┌────────

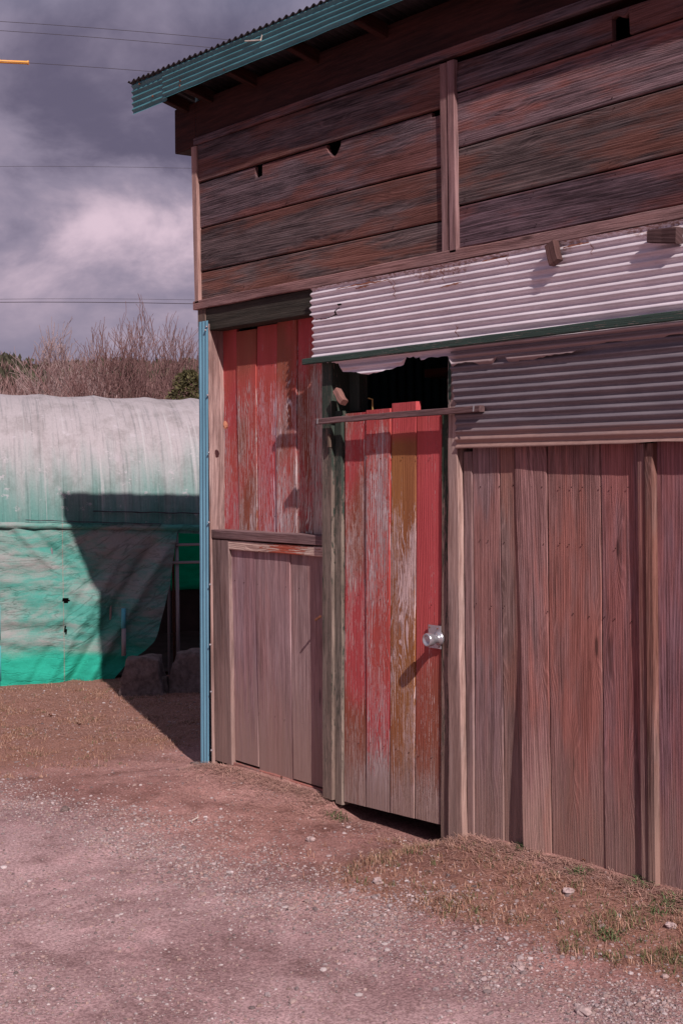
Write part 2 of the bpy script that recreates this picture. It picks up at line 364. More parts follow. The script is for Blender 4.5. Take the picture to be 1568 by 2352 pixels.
# --- blue corrugated corner flashing and side cladding
fl=MB(); us=frange(0,2.36,.06); vs=frange(0,.098,.0035)
tl=W(456,740,.03); bl_=W(460.5,1752,.03)
lean=Vector((tl[0]-bl_[0],0,tl[1]-bl_[1])); Lz=lean.length; lean.normalize()
wv=lambda s:.008*(1-abs(math.sin(3.1416*s/.034))**.6)
idx=[]
for i in range(41):
    t=i/40*Lz; row=[]
    for s in frange(0,.106,.0024):
        q=Vector((bl_[0]+.001,-.026,bl_[1]))+lean*t; s2=s*(1-.08*(1-i/40))
        row.append(fl.add((q.x+s2,q.y-.008*abs(math.sin(3.1416*s/.032))**.35+.0015*mn.noise((t*3,s*20,1)),q.z),(t,s,0)))
    idx.append(row)
for i in range(40):
    for j in range(len(idx[0])-1): fl.f.append((idx[i][j],idx[i+1][j],idx[i+1][j+1],idx[i][j+1]))
flash=fl.build('corner_flashing',M['blue'],shed,smooth=True)
for zx,zy in ((140,905),(150,1400),(150,2000),(130,315),(120,345)):
    X,Z=W((560+zx/2.94)/1.2755,(850+zy/2.94)/1.2755,.04); B=MB(); blob(B,(X,-.038,Z),.006,.006,.006,zx,.1); P('screw',B,'pipe',parent=flash)
for zx,zy in ((152,450),(153,938),(160,1320),(163,1795)):
    X,Z=W((560+zx/2.768)/1.2755,(1550+zy/2.768)/1.2755,.04); B=MB(); blob(B,(X,-.038,Z),.006,.007,.006,zx,.1); P('screw',B,'pipe',parent=flash)
def sidewall(X,name):
    B=MB(); idx=[]
    for y in frange(-.02,3.8,.012):
        zt=3.685-RM*(y+.17)
        row=[B.add((X+.007*math.sin(y*6.283/.065),max(y,.0),z),(z,y,0)) for z in (-.05,zt)]; idx.append(row)
    for a,b in zip(idx,idx[1:]): B.f.append((a[0],a[1],b[1],b[0]))
    return P(name,B,'blue',smooth=True)
sidewall(.055,'side_wall'); sidewall(5.0,'side_wall')
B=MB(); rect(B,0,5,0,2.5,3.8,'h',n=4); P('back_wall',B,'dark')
# --- corner post
tp0=W(486,760); tp1=W(513,775); bp0=W(492,1740); bp1=W(522,1755)
bp0=(bp0[0]-.013,0); tp0=(tp0[0]-.013,0); PRX=W(514,1100,-.08)[0]; bp1=(PRX,0); tp1=(PRX+.004,0)
B=MB(); plank(B,(bp0[0],.03),(tp0[0],2.34),(bp1[0],.03),(tp1[0],2.34),-.012,.10,(1.0,.95,.92),n=14,ch=.005,rough=.003); P('corner_post',B,'post')
B=MB()
for X0,X1_,z0,z1 in ((-.02,.085,-.08,.018),(.09,.27,-.07,.03)):
    bar(B,((X0+X1_)/2,-.05,(z0+z1)/2),((X0+X1_)/2,.1,(z0+z1)/2),X1_-X0,z1-z0,n=3,jit=.004,ch=.01,col=(2,2,2))
P('footing',B,'concrete')
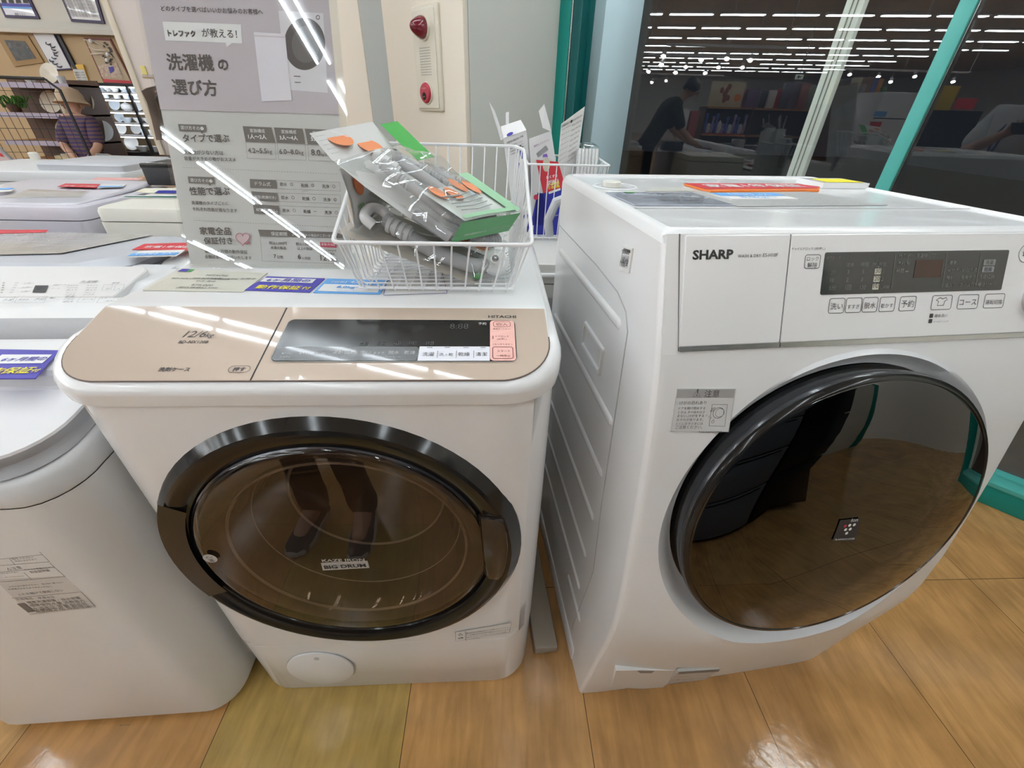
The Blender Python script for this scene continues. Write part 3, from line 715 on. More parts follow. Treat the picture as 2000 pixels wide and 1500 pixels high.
for y, vals in ((.098, ('20', '3', '5', None, '3')), (.0875, ('10', '2', '3', None, '2')), (.077, ('5分', '1回', '1分', None, '1.5時間'))):
    for x, t in zip((.231, .256, .279, .3, .3105), vals):
        if t: k.text(cp, t, x, y, size=.0075 if len(t) < 3 else .005, h=.0036)
for x, t in ((.253, '注水'), (.276, '時間'), (.2935, '分  時間')): k.text(cp, t, x, .108, size=.0062, h=.0036)
for y, t in ((.1185, '残り(約)   洗濯中    ▽'), (.1085, '予約 時'), (.0985, '　時間 ▬')): k.text(cp, t, .333, y, size=.0062, h=.0036)
for y, a_, b_ in ((.108, '標準', ''), (.098, '40分洗い', 'わがや流'), (.0875, '特別', '毛布ケア'), (.077, '念入り', 'ホームクリ')): 
    k.text(cp, a_, .4165, y, size=.0062, h=.0036)
    if b_: k.text(cp, b_, .441, y, size=.0062, h=.0036)
k.text(cp, '洗乾切換', .471, .0875, size=.0066, h=.0036); k.text(cp, '槽クリーン', .471, .077, size=.0066, h=.0036)
k.obj('faint_lettering', mat('dim display print', (.16, .16, .15), .4), dw2)
k = B()
for y in (.0965, .0862, .0758): k.flat(rrect(.2985, .3085, y, y+.0082, .001, 2), .0036, cp)
k.flat([(.3025, .1075), (.3045, .1075), (.3035, .106)], .0036, cp); k.flat(rrect(.2225, .243, .1165, .1245, .001, 2), .0034, cp) if False else None
k.obj('cream_tiles', mat('cream display tile', (.55, .53, .42), .4), dw2)  # cream coloured tiles of the display
k = B(); k.text(cp, '30', .2995, .0985, w=.008, h=.004); k.text(cp, '20', .2995, .0880, w=.008, h=.004); k.text(cp, '10', .2995, .0778, w=.008, h=.004); k.obj('tile_lettering', INK, dw2)
k = B()
for y, t in ((.106, '洗濯'), (.0965, '乾燥')): k.flat(rrect(.474, .494, y, y+.008, .001, 2), .0036, cp)
k.obj('mode_tiles', mat('grey display tile', (.26, .26, .26), .4), dw2)
k = B(); k.text(cp, '洗濯', .477, .1075, w=.013, h=.004, maxh=.007); k.text(cp, '乾燥', .477, .098, w=.013, h=.004, maxh=.007); k.obj('mode_lettering', INKB, dw2)
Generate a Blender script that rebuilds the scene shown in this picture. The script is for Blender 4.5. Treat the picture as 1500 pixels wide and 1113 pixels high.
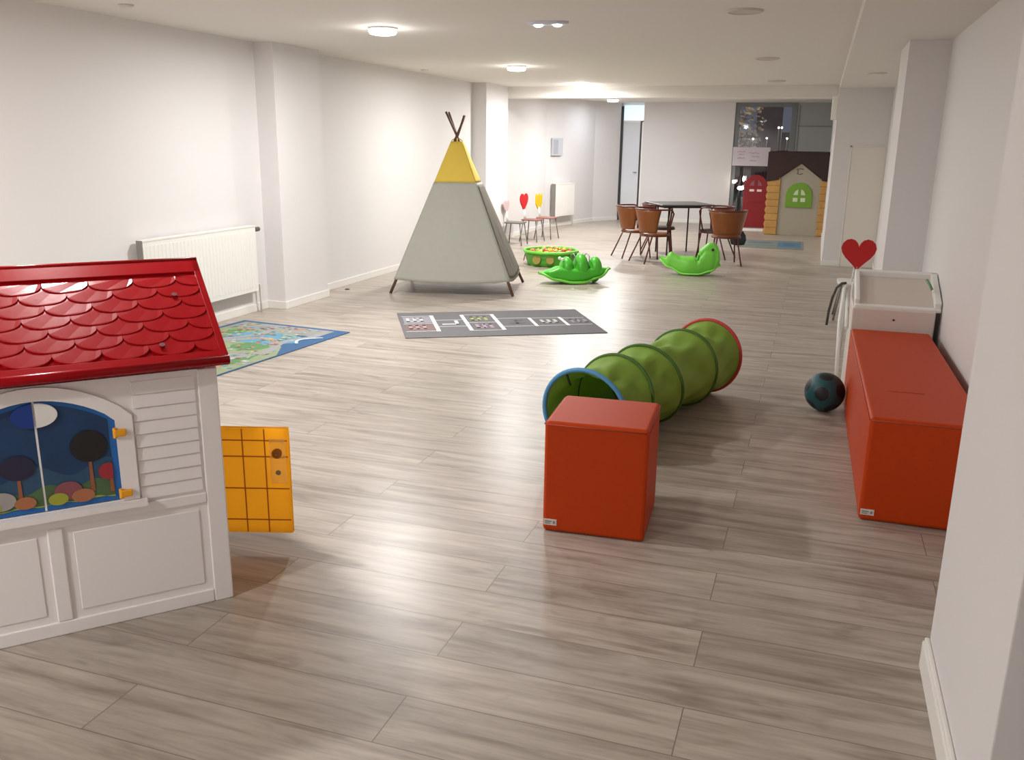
import bpy, bmesh, math, random
from mathutils import Vector, Matrix
random.seed(7)
PI = math.pi
SC = bpy.context.scene
for _o in list(bpy.data.objects):
    bpy.data.objects.remove(_o)

# ------------------------------------------------------------------ camera, world, exposure
H = 1.55
YAW, PITCH, ROLL, FPX = 0.324653, 0.262707, 0.0140477, 1291.37
cy_, sy_ = math.cos(YAW), math.sin(YAW)
fw = Vector((-sy_ * math.cos(PITCH), cy_ * math.cos(PITCH), -math.sin(PITCH)))
rt = Vector((cy_, sy_, 0))
up = rt.cross(fw)
r2 = rt * math.cos(ROLL) + up * math.sin(ROLL)
u2 = -rt * math.sin(ROLL) + up * math.cos(ROLL)
cam_d = bpy.data.cameras.new('camera')
cam = bpy.data.objects.new('camera', cam_d)
SC.collection.objects.link(cam)
mw = Matrix((r2, u2, -fw)).transposed().to_4x4()
mw.translation = (0, 0, H)
cam.matrix_world = mw
cam_d.sensor_width = 36.0
cam_d.lens = FPX / 1500 * 36.0
cam_d.clip_start = 0.05
SC.camera = cam
w = bpy.data.worlds.new('night')
SC.world = w
w.use_nodes = True
w.node_tree.nodes['Background'].inputs[0].default_value = (0.14, 0.13, 0.145, 1)
w.node_tree.nodes['Background'].inputs[1].default_value = 0.7
SC.view_settings.view_transform = 'Standard'
SC.view_settings.look = 'None'
SC.view_settings.exposure = 1.0
SC.view_settings.gamma = 1.0
SC.view_settings.use_curve_mapping = False
LAMP_W = 30.0
LAMP_COL = (1.0, 0.988, 0.972)
COOL_COL = (0.80, 0.88, 1.0)


# ------------------------------------------------------------------ materials
def lin(c):
    return c / 12.92 if c <= 0.04045 else ((c + 0.055) / 1.055) ** 2.4


def hexc(h):
    h = h.lstrip('#')
    return tuple(lin(int(h[i:i + 2], 16) / 255) for i in (0, 2, 4)) + (1,)


MATS = {}


def mat(name, col, rough=0.5, metal=0.0, bump=0.0, bscale=60.0, var=0.0, spec=0.5, emit=None, estr=0.0, trans=0.0, coat=0.0):
    if name in MATS:
        return MATS[name]
    m = bpy.data.materials.new(name)
    m.use_nodes = True
    nt = m.node_tree
    b = nt.nodes['Principled BSDF']
    c = hexc(col) if isinstance(col, str) else col
    b.inputs['Base Color'].default_value = c
    b.inputs['Roughness'].default_value = rough
    b.inputs['Metallic'].default_value = metal
    b.inputs['Specular IOR Level'].default_value = spec
    b.inputs['Transmission Weight'].default_value = trans
    b.inputs['Coat Weight'].default_value = coat
    if emit:
        b.inputs['Emission Color'].default_value = hexc(emit)
        b.inputs['Emission Strength'].default_value = estr
    tc = nt.nodes.new('ShaderNodeTexCoord')
    nz = nt.nodes.new('ShaderNodeTexNoise')
    nz.inputs['Scale'].default_value = bscale
    nz.inputs['Detail'].default_value = 3
    nt.links.new(tc.outputs['Object'], nz.inputs['Vector'])
    if bump:
        bp = nt.nodes.new('ShaderNodeBump')
        bp.inputs['Strength'].default_value = bump
        bp.inputs['Distance'].default_value = 0.01
        nt.links.new(nz.outputs['Fac'], bp.inputs['Height'])
        nt.links.new(bp.outputs['Normal'], b.inputs['Normal'])
    if var:
        n2 = nt.nodes.new('ShaderNodeTexNoise')
        n2.inputs['Scale'].default_value = bscale * 0.12
        n2.inputs['Detail'].default_value = 4
        nt.links.new(tc.outputs['Object'], n2.inputs['Vector'])
        mx = nt.nodes.new('ShaderNodeMix')
        mx.data_type = 'RGBA'
        mx.inputs[6].default_value = tuple(v * (1 - var) for v in c[:3]) + (1,)
        mx.inputs[7].default_value = tuple(min(1, v * (1 + var)) for v in c[:3]) + (1,)
        nt.links.new(n2.outputs['Fac'], mx.inputs[0])
        nt.links.new(mx.outputs[2], b.inputs['Base Color'])
    MATS[name] = m
    return m


def floor_material():
    m = bpy.data.materials.new('laminate')
    m.use_nodes = True
    nt = m.node_tree
    N, L = nt.nodes.new, nt.links.new
    b = nt.nodes['Principled BSDF']
    tc = N('ShaderNodeTexCoord')
    mp = N('ShaderNodeMapping')
    mp.inputs['Location'].default_value = (0.222 + 0.765, -1.583, 0)
    L(tc.outputs['Object'], mp.inputs['Vector'])
    br = N('ShaderNodeTexBrick')
    br.offset = 0.5
    br.inputs['Scale'].default_value = 1.0
    br.inputs['Brick Width'].default_value = 1.53
    br.inputs['Row Height'].default_value = 0.2175
    br.inputs['Mortar Size'].default_value = 0.0016
    br.inputs['Mortar Smooth'].default_value = 0.0
    br.inputs['Bias'].default_value = 0.0
    br.inputs['Color1'].default_value = (0, 0, 0, 1)
    br.inputs['Color2'].default_value = (1, 1, 1, 1)
    br.inputs['Mortar'].default_value = (0.5, 0.5, 0.5, 1)
    L(mp.outputs['Vector'], br.inputs['Vector'])
    # per board offset of the grain
    sx = N('ShaderNodeSeparateXYZ')
    L(tc.outputs['Object'], sx.inputs[0])
    off = N('ShaderNodeMath'); off.operation = 'MULTIPLY'; off.inputs[1].default_value = 23.0
    L(br.outputs['Color'], off.inputs[0])

    def grain(sxx, syy, detail, rough, dist):
        cx = N('ShaderNodeMath'); cx.operation = 'MULTIPLY'; cx.inputs[1].default_value = sxx
        cyn = N('ShaderNodeMath'); cyn.operation = 'MULTIPLY'; cyn.inputs[1].default_value = syy
        L(sx.outputs[0], cx.inputs[0]); L(sx.outputs[1], cyn.inputs[0])
        cb = N('ShaderNodeCombineXYZ')
        L(cx.outputs[0], cb.inputs[0]); L(cyn.outputs[0], cb.inputs[1]); L(off.outputs[0], cb.inputs[2])
        n = N('ShaderNodeTexNoise')
        n.inputs['Scale'].default_value = 1.0
        n.inputs['Detail'].default_value = detail
        n.inputs['Roughness'].default_value = rough
        n.inputs['Distortion'].default_value = dist
        L(cb.outputs[0], n.inputs['Vector'])
        return n
    g1 = grain(1.7, 17.0, 5, 0.6, 0.5)
    g2 = grain(5.0, 75.0, 4, 0.6, 0.3)
    g3 = grain(3.2, 9.0, 3, 0.5, 1.2)
    r1 = N('ShaderNodeValToRGB')
    e = r1.color_ramp.elements
    e[0].position = 0.28; e[0].color = hexc('#8d8073')
    e[1].position = 0.72; e[1].color = hexc('#c4baae')
    k = e.new(0.48); k.color = hexc('#aea397')
    L(g1.outputs['Fac'], r1.inputs[0])
    r2_ = N('ShaderNodeValToRGB')
    e = r2_.color_ramp.elements
    e[0].position = 0.3; e[0].color = (0.86, 0.855, 0.85, 1)
    e[1].position = 0.65; e[1].color = (1.03, 1.03, 1.03, 1)
    L(g2.outputs['Fac'], r2_.inputs[0])
    m1 = N('ShaderNodeMix'); m1.data_type = 'RGBA'; m1.blend_type = 'MULTIPLY'; m1.inputs[0].default_value = 1
    L(r1.outputs[0], m1.inputs[6]); L(r2_.outputs[0], m1.inputs[7])
    r3 = N('ShaderNodeValToRGB')
    e = r3.color_ramp.elements
    e[0].position = 0.28; e[0].color = (0.74, 0.72, 0.70, 1)
    e[1].position = 0.42; e[1].color = (1, 1, 1, 1)
    L(g3.outputs['Fac'], r3.inputs[0])
    m2 = N('ShaderNodeMix'); m2.data_type = 'RGBA'; m2.blend_type = 'MULTIPLY'; m2.inputs[0].default_value = 0.8
    L(m1.outputs[2], m2.inputs[6]); L(r3.outputs[0], m2.inputs[7])
    # board tone
    tone = N('ShaderNodeMapRange')
    tone.inputs['To Min'].default_value = 0.93
    tone.inputs['To Max'].default_value = 1.05
    L(br.outputs['Color'], tone.inputs[0])
    m3 = N('ShaderNodeVectorMath'); m3.operation = 'SCALE'
    L(m2.outputs[2], m3.inputs[0]); L(tone.outputs[0], m3.inputs['Scale'])
    m4 = N('ShaderNodeMix'); m4.data_type = 'RGBA'
    L(br.outputs['Fac'], m4.inputs[0]); L(m3.outputs[0], m4.inputs[6])
    m4.inputs[7].default_value = hexc('#7a6d60')
    L(m4.outputs[2], b.inputs['Base Color'])
    b.inputs['Roughness'].default_value = 0.34
    bp = N('ShaderNodeBump'); bp.inputs['Strength'].default_value = 0.08; bp.inputs['Distance'].default_value = 0.004
    L(g2.outputs['Fac'], bp.inputs['Height'])
    L(bp.outputs['Normal'], b.inputs['Normal'])
    return m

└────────

→ **The exercise**: Copy nothing but the lines above that run from the one with "Generate a Blender" to the one with "bpy.data.objects.remove(_o)", ends included; pictures stay out.

→ **Written response**:
Generate a Blender script that rebuilds the scene shown in this picture. The script is for Blender 4.5. Treat the picture as 1500 pixels wide and 1113 pixels high.
import bpy, bmesh, math, random
from mathutils import Vector, Matrix
random.seed(7)
PI = math.pi
SC = bpy.context.scene
for _o in list(bpy.data.objects):
    bpy.data.objects.remove(_o)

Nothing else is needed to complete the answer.